> _Work instructions_
Please print the full listing exactly.
#### Given material ####
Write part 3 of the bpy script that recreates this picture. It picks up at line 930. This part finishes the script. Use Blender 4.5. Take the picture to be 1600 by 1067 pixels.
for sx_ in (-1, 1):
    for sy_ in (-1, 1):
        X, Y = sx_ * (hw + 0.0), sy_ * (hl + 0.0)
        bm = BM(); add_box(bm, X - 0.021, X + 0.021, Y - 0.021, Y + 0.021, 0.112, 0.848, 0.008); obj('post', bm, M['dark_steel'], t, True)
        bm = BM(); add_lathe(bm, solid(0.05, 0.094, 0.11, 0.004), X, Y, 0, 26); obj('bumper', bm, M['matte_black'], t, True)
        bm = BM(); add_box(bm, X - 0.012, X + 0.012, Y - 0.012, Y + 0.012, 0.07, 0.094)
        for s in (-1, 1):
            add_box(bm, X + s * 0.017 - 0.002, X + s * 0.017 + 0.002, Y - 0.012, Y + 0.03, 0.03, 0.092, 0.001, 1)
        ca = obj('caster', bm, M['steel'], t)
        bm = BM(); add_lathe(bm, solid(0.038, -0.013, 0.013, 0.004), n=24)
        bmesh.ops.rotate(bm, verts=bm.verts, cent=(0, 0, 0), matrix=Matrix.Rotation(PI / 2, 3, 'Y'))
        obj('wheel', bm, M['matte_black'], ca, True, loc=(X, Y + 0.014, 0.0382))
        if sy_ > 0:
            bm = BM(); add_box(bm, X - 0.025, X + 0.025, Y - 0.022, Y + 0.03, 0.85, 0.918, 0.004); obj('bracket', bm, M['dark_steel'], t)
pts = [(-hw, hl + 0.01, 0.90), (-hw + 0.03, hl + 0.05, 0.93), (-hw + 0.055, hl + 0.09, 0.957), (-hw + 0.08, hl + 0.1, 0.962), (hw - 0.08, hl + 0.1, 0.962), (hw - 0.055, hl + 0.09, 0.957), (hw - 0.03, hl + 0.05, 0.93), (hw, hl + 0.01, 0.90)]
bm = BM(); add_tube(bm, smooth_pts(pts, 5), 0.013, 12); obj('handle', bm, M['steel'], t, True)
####
> _Task result_
Write part 3 of the bpy script that recreates this picture. It picks up at line 930. This part finishes the script. Use Blender 4.5. Take the picture to be 1600 by 1067 pixels.
for sx_ in (-1, 1):
    for sy_ in (-1, 1):
        X, Y = sx_ * (hw + 0.0), sy_ * (hl + 0.0)
        bm = BM(); add_box(bm, X - 0.021, X + 0.021, Y - 0.021, Y + 0.021, 0.112, 0.848, 0.008); obj('post', bm, M['dark_steel'], t, True)
        bm = BM(); add_lathe(bm, solid(0.05, 0.094, 0.11, 0.004), X, Y, 0, 26); obj('bumper', bm, M['matte_black'], t, True)
        bm = BM(); add_box(bm, X - 0.012, X + 0.012, Y - 0.012, Y + 0.012, 0.07, 0.094)
        for s in (-1, 1):
            add_box(bm, X + s * 0.017 - 0.002, X + s * 0.017 + 0.002, Y - 0.012, Y + 0.03, 0.03, 0.092, 0.001, 1)
        ca = obj('caster', bm, M['steel'], t)
        bm = BM(); add_lathe(bm, solid(0.038, -0.013, 0.013, 0.004), n=24)
        bmesh.ops.rotate(bm, verts=bm.verts, cent=(0, 0, 0), matrix=Matrix.Rotation(PI / 2, 3, 'Y'))
        obj('wheel', bm, M['matte_black'], ca, True, loc=(X, Y + 0.014, 0.0382))
        if sy_ > 0:
            bm = BM(); add_box(bm, X - 0.025, X + 0.025, Y - 0.022, Y + 0.03, 0.85, 0.918, 0.004); obj('bracket', bm, M['dark_steel'], t)
pts = [(-hw, hl + 0.01, 0.90), (-hw + 0.03, hl + 0.05, 0.93), (-hw + 0.055, hl + 0.09, 0.957), (-hw + 0.08, hl + 0.1, 0.962), (hw - 0.08, hl + 0.1, 0.962), (hw - 0.055, hl + 0.09, 0.957), (hw - 0.03, hl + 0.05, 0.93), (hw, hl + 0.01, 0.90)]
bm = BM(); add_tube(bm, smooth_pts(pts, 5), 0.013, 12); obj('handle', bm, M['steel'], t, True)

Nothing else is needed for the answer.